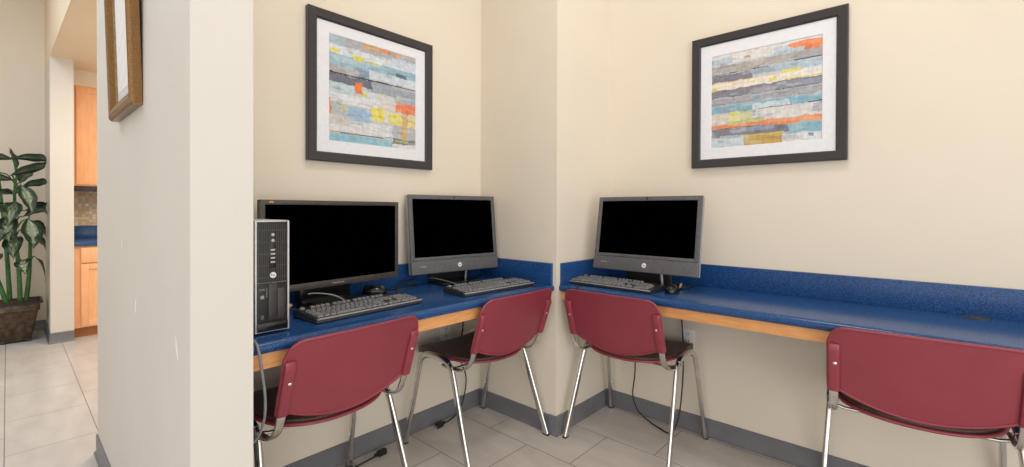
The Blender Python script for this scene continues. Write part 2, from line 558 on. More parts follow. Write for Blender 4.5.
sbox('wall_mosaic', (0.392, 1.79, 6.188, 6.1995, 0.981, 1.40), M['mosaic'])
uc = thing('wall_cabinet', 'maple wall cabinet hanging above the mosaic splashback', 'cabinet', (0.393, 5.85, 1.361))
box('body', (0.0, 1.4, 0.0, 0.335, 0.0, 0.934), M['maple'], uc)
for k in range(3):
    x0 = 0.038 + k * 0.45
    panel_door('door', x0, x0 + 0.44, 0.012, 0.922, uc, y=0.0)
box('light_rail', (0.0, 1.4, 0.004, 0.03, -0.05, 0.0), M['pot_rim'], uc, bev=0.003)

# ------------------------------------------------------------------ desks
def nose_profile():
    # (depth from front, z) rounded nose of the worktop
    pts = []
    for k in range(9):
        a = PI / 2 + PI * k / 8
        pts.append((0.018 + 0.018 * math.cos(a), 0.749 + 0.018 * math.sin(a)))
    return pts

def desk(name, label, axis):
    t = thing(name, label, 'desk')
    bm = newbm()
    prof = nose_profile()
    prof = prof + [(0.56, 0.731), (0.56, DZ)]
    rings = []
    if axis == 'x':
        ends = (NX2 + 0.001, PX - 0.001); fy = 1.402; back = YL - 0.001
        for e in ends:
            rings.append([bm.verts.new((e, min(fy + d, back), z)) for d, z in prof])
    else:
        ends = (PY - 0.001, -2.2); fx = 1.902; back = XR - 0.001
        for e in ends:
            rings.append([bm.verts.new((min(fx + d, back), e, z)) for d, z in prof])
    n = len(prof)
    a, b = rings
    for j in range(n):
        bm.faces.new((a[j], a[(j + 1) % n], b[(j + 1) % n], b[j]))
    bm.faces.new(a); bm.faces.new(b[::-1])
    link('worktop', bm, M['blue'], t, smooth=30)
    if axis == 'x':
        box('backsplash', (NX2 + 0.001, PX - 0.001, YL - 0.020, YL - 0.001, DZ, 0.877), M['blue'], t, bev=0.002)
        box('side_splash', (PX - 0.020, PX - 0.001, 1.412, YL - 0.020, DZ, 0.877), M['blue'], t, bev=0.002)
        box('side_splash', (NX2 + 0.001, NX2 + 0.020, 1.412, YL - 0.020, DZ, 0.877), M['blue'], t, bev=0.002)
        box('apron', (NX2 + 0.001, PX - 0.001, 1.425, 1.445, 0.683, 0.731), M['wood_edge'], t, bev=0.002)
        box('support_cleat', (NX2 + 0.001, PX - 0.001, YL - 0.04, YL - 0.001, 0.68, 0.731), M['wood_edge'], t)
    else:
        box('backsplash', (XR - 0.020, XR - 0.001, -2.2, PY - 0.001, DZ, 0.877), M['blue'], t, bev=0.002)
        box('side_splash', (1.912, XR - 0.020, PY - 0.020, PY - 0.001, DZ, 0.877), M['blue'], t, bev=0.002)
        box('apron', (1.925, 1.945, -2.2, PY - 0.001, 0.686, 0.731), M['wood_edge'], t, bev=0.002)
        box('support_cleat', (XR - 0.04, XR - 0.001, -2.2, PY - 0.001, 0.68, 0.731), M['wood_edge'], t)
        bm = newbm()
        add_lathe(bm, [(0.030, 0.0005), (0.036, 0.0005), (0.036, 0.003), (0.030, 0.003), (0.027, 0.001), (0.001, 0.001)], (2.338, -0.145, DZ - 0.0004), 32)
        link('cable_grommet', bm, M['bezel_brown'], t, smooth=30)
    return t
desk('wall_desk', 'blue laminate wall desk on the left wall, holding two screens and the tower', 'x')
desk('wall_desk', 'long blue laminate wall desk with maple edge along the right wall', 'y')

# ------------------------------------------------------------------ chairs
shell_grow = lambda s: 0.008 if s < -0.15 else 0.008 - 0.016 * min(1, (s + 0.15) / 0.4)
pad_grow = lambda s: -0.005 if s < -0.15 else -0.005 + 0.013 * min(1, (s + 0.15) / 0.4)
def seat_out(a, grow=0.0):
    c, s = math.cos(a), math.sin(a)
    if callable(grow):
        grow = grow(s)
    ax = 0.222 + grow
    if s >= 0:
        n = 4.2; by = 0.215 + grow
    else:
        n = 2.5; by = 0.222 + grow
    x = ax * math.copysign(abs(c) ** (2 / n), c)
    y = 0.290 + by * math.copysign(abs(s) ** (2 / n), s)
    return x, y
def seat_z(x, y):
    z = 0.447 + 0.020 * (x / 0.225) ** 2
    if y > 0.42:
        z -= 0.9 * (y - 0.42) ** 1.5 * 1.3
    z += 0.008 * clamp((y - 0.1) / 0.3)
    if y < 0.14:
        z += 0.10 * (0.14 - y)
    return z
def add_seat(bm, grow, dz, th, dome=0.0, rings_n=8, seg=56):
    def layer(off, flip):
        rings = []
        c = bm.verts.new((0, 0.29, seat_z(0, 0.29) + (off(0.29) if callable(off) else off) + dome))
        for k in range(1, rings_n + 1):
            q = k / rings_n
            ring = []
            for j in range(seg):
                x, y = seat_out(2 * PI * j / seg, grow)
                x, y = x * q, 0.29 + (y - 0.29) * q
                edge = dome * (1 - q ** 6)
                ring.append(bm.verts.new((x, y, seat_z(x, y) + (off(y) if callable(off) else off) + edge)))
            rings.append(ring)
        for j in range(seg):
            bm.faces.new((c, rings[0][j], rings[0][(j + 1) % seg]))
        for a, b in zip(rings, rings[1:]):
            for j in range(seg):
                bm.faces.new((a[j], b[j], b[(j + 1) % seg], a[(j + 1) % seg]))
        return rings[-1]
    t_ = layer(dz, False)
    dome = 0.0
    b_ = layer((lambda y: dz - th(y)) if callable(th) else dz - th, True)
    for j in range(seg):
        bm.faces.new((t_[j], b_[j], b_[(j + 1) % seg], t_[(j + 1) % seg]))

def back_y(z):
    return 0.046 - (z - 0.535) * 0.33
def back_pt(u, v):
    s = 2 * u - 1
    x = s * 0.243
    a = abs(s)
    zt = 0.766 - 0.004 * s * s
    if a > 0.80:
        q = min(1.0, (a - 0.80) / 0.20)
        zt -= 0.052 * (1 - math.sqrt(max(0.0, 1 - q * q)))
    zb = 0.481 + 0.056 * min(1.0, a / 0.88) ** 2.0
    z = zb + (zt - zb) * v
    y = back_y(z) - 0.020 * (1 - s * s) - 0.006
    return Vector((x, y, z))

def make_chair(label):
    t = thing('stacking_chair', label, 'chair', group='burgundy chairs at the blue desks')
    bm = newbm()
    add_seat(bm, shell_grow, 0.0, 0.007)
    # turned lip round the shell
    lip = []
    for j in range(57):
        x, y = seat_out(2 * PI * j / 56, shell_grow)
        lip.append(Vector((x, y, seat_z(x, y) - 0.003)))
    add_sweep(bm, lip, 0.006, seg=8)
    link('seat_shell', bm, M['burgundy'], t, smooth=50)
    bm = newbm()
    add_seat(bm, pad_grow, 0.010, lambda y: 0.0095 + 0.020 * clamp((y - 0.12) / 0.12), dome=0.008)
    link('seat_pad', bm, M['seat'], t, smooth=50)
    bm = newbm()
    add_grid_solid(bm, 40, 14, back_pt, lambda u, v: Vector((0, 0.006, 0)))
    rim = [back_pt(i / 40, 1) for i in range(41)] + [back_pt(1, 1 - j / 14) for j in range(1, 15)] + [back_pt(1 - i / 40, 0) for i in range(1, 41)] + [back_pt(0, j / 14) for j in range(1, 15)]
    add_sweep(bm, [p + Vector((0, 0.001, 0)) for p in rim], 0.0052, seg=8)
    link('backrest', bm, M['burgundy'], t, smooth=50)
    for s in (-1, 1):
        # moulded sleeve over the post
        bm = newbm()
        path = [Vector((s * 0.2275, back_y(z) - 0.0125 + (0.006 if z > 0.699 else 0), z)) for z in (0.533, 0.56, 0.60, 0.64, 0.68, 0.693, 0.700)]
        add_sweep(bm, path, 0.0175, 0.011, ref=(1, 0, 0), seg=20, sq=0.55)
        sl = link('post_sleeve', bm, M['burgundy'], t, smooth=50)
        bm = newbm()
        add_lathe(bm, [(0.0060, 0), (0.0056, 0.0018), (0.003, 0.003), (0.0005, 0.0034)], seg=14)
        xform(bm.verts, Matrix.Translation((s * 0.224, back_y(0.637) - 0.0225, 0.637)) @ Matrix.Rotation(PI / 2 + 0.32 * 0, 4, 'X'))
        link('screw', bm, M['steel'], sl, smooth=40)
        # chrome post sweeping out of the seat rail up into the sleeve
        bm = newbm()
        path = catmull([(s * 0.236, 0.235, 0.437), (s * 0.235, 0.175, 0.432), (s * 0.232, 0.115, 0.437), (s * 0.229, 0.072, 0.463), (s * 0.2275, 0.047, 0.505), (s * 0.2275, 0.035, 0.540), (s * 0.2275, 0.018, 0.575)], 6)
        add_sweep(bm, path, 0.0140, 0.0050, ref=(1, 0, 0), seg=14, sq=0.6)
        link('back_post', bm, M['chrome'], t, smooth=60)
        # legs: rear and front of one bent oval tube, topped by a black rail
        bm = newbm()
        path = catmull([(s * 0.2655, 0.020, 0.004), (s * 0.256, 0.088, 0.20), (s * 0.246, 0.150, 0.385), (s * 0.243, 0.172, 0.432), (s * 0.242, 0.200, 0.452)], 6)
        add_sweep(bm, path, 0.0095, 0.0150, ref=(1, 0, 0), seg=18, sq=0.75)
        lg = link('leg', bm, M['chrome'], t, smooth=60)
        bm = newbm(); add_box(bm, s * 0.2655 - 0.0100, s * 0.2655 + 0.0100, 0.004, 0.036, 0.0, 0.006, bev=0.002)
        link('foot_cap', bm, M['rubber'], lg, smooth=40)
        bm = newbm()
        path = catmull([(s * 0.2685, 0.487, 0.004), (s * 0.257, 0.440, 0.21), (s * 0.247, 0.402, 0.395), (s * 0.245, 0.388, 0.434), (s * 0.243, 0.362, 0.455)], 6)
        add_sweep(bm, path, 0.0095, 0.0150, ref=(1, 0, 0), seg=18, sq=0.75)
        lg = link('leg', bm, M['chrome'], t, smooth=60)
        bm = newbm(); add_box(bm, s * 0.2685 - 0.0100, s * 0.2685 + 0.0100, 0.471, 0.503, 0.0, 0.006, bev=0.002)
        link('foot_cap', bm, M['rubber'], lg, smooth=40)
        for zz, yy, xx in ((0.165, 0.451, 0.259), (0.33, 0.415, 0.250)):
            bm = newbm(); add_lathe(bm, [(0.004, -0.011), (0.004, 0.0095), (0.001, 0.011)], seg=10)
            xform(bm.verts, Matrix.Translation((s * xx, yy, zz)) @ Matrix.Rotation(s * PI / 2, 4, 'Y'))
            link('stud', bm, M['steel'], lg, smooth=40)
        bm = newbm()
        path = catmull([(s * 0.243, 0.374, 0.449), (s * 0.243, 0.345, 0.464), (s * 0.243, 0.280, 0.468), (s * 0.243, 0.218, 0.462), (s * 0.242, 0.188, 0.448)], 6)
        add_sweep(bm, path, 0.0120, 0.0140, ref=(1, 0, 0), seg=16, sq=0.8)
        link('side_rail', bm, M['chrome'], t, smooth=60)
    for y, z in ((0.185, 0.430), (0.375, 0.438)):
        bm = newbm()
        add_sweep(bm, [(-0.243, y, z + 0.006), (-0.2, y, z - 0.006), (0, y, z - 0.010), (0.2, y, z - 0.006), (0.243, y, z + 0.006)], 0.006, seg=10)
        link('crossbar', bm, M['chrome'], t, smooth=60)
    return t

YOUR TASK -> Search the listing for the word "from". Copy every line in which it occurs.

COMPLETED EXERCISE ->
The Blender Python script for this scene continues. Write part 2, from line 558 on. More parts follow. Write for Blender 4.5.
    # (depth from front, z) rounded nose of the worktop